What has happened to the efforts of the affected women and young girls, who were banished to the shadows of ignominy, to restore normalcy to their lives? We know of some women and girls being either burnt, mutilated or raped. In some cases, husbands and families helped them put their lives back on track. We know of women who did not file cases against their persecutors fearing public shame, protracted legal battles and doubting their ability to provide evidence to prove that they were victims of organized, mass sexual violence.
So-called ‘Normal’ life has been restored through marriage, family and community and a supportive communal silence exists in shared knowledge of the negations experienced as women, as markers of humiliation perpetrated against a community. Stories of the bestiality are a part of public memory, the communal violence of 1969 where 3000 were said to be killed and women stripped and chased are still recalled in Muslim homes. Then also justice was absent.
Today Muslim women and girls who are internally displaced due to this new holocaust of 2002, who stay in these far-flung colonies, live in fatalistic acceptance that their growth and future will be obstructed by a glass ceiling. Their education, their mobility, their enjoyment of equal opportunities has been curtailed for their security. Women are victims of stunted growth in a community of Muslim men and youth who themselves are second class citizens.
Education till 7th or 8th for girls and boys may then be end of the road for these Muslims communities living beyond the edge. They may choose not to go back to their homes to ensure their security. In the battle for survival they will be removed from the economy growth and social integration of their generation next and forgo their right to be part of an integrated mainstream in the rural or urban society (that claims be plural and hold no bias against class, caste and gender).
What really has changed?
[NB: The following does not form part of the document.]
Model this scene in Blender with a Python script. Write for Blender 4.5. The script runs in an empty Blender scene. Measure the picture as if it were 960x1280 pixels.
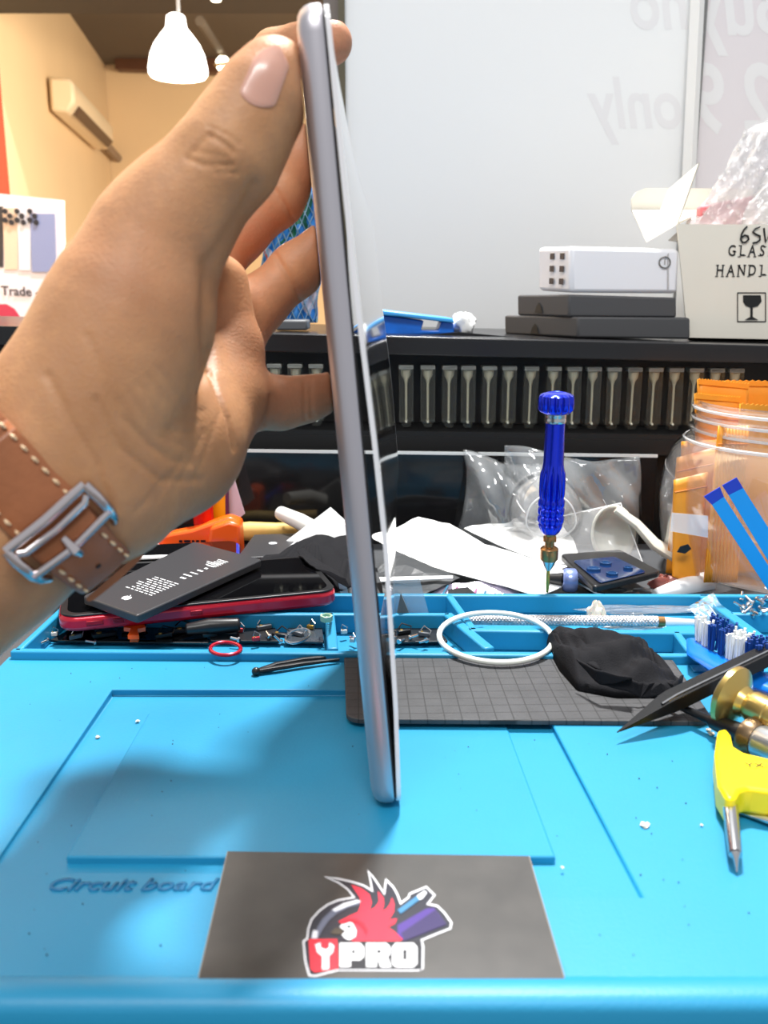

Does truth see the light of day, do we learn from history or we just delve into history to either justify retribution or make our peace to be able to exist. If historically Muslim women have been embattled within it is also because they are embattled from external threats to their dignity every several years, they have had to time and again retreat to safety of confirming. In a world where women are reaching for the sky, the ordinary Muslim woman is not far behind, she also works at the petrol pump, the call center and the shopping mall even if she comes from the ghettos in cities like her non-Muslim counterpart and if she is a young woman her mobility and liberty is also restricted like her non-Muslim counterpart, but to battle for even these opportunities is out of reach for now in distant colonies where the survivors of the 2002 violence live.
Where is restorative justice? Wrongs don’t get set right. The victim, the survivor has to reconcile to reality and accept lesser equality, lesser freedom, has to submit to living with the limits that are drawn for a community that lives within a mentality of siege as internal refugees.
Written in memory of the loss of lives, property, livestock and the sexual violence against women, after a troubled visit to Rehmatinagar Colony where internally displaced persons from Ghodasar, Mehamdabad and Kheda district reside.
Sheba George is an activist based in Ahmedabad and the founder of SAHR WARU: Women’s Action and Resource unit.
Hi Sheba
Thanks for posting the article and sharing it on Fb. I read it and memories of 2002 came back to my mind. I wish all the very best for the committed and spirited persons who are slogging to bring Peace in communities.
What struck me about TV programmes etc on the anniversary of the carnage was people, mostly young ones,saying it’s all in the past, we should forget it and move on. It’s the worst thing we can do if we haven’t yet faced up to what has happened and haven’t atoned for it or been punished for it as the case may be. We indians are masters at pushing everything under the carpet instead of facing up to it and tackling it.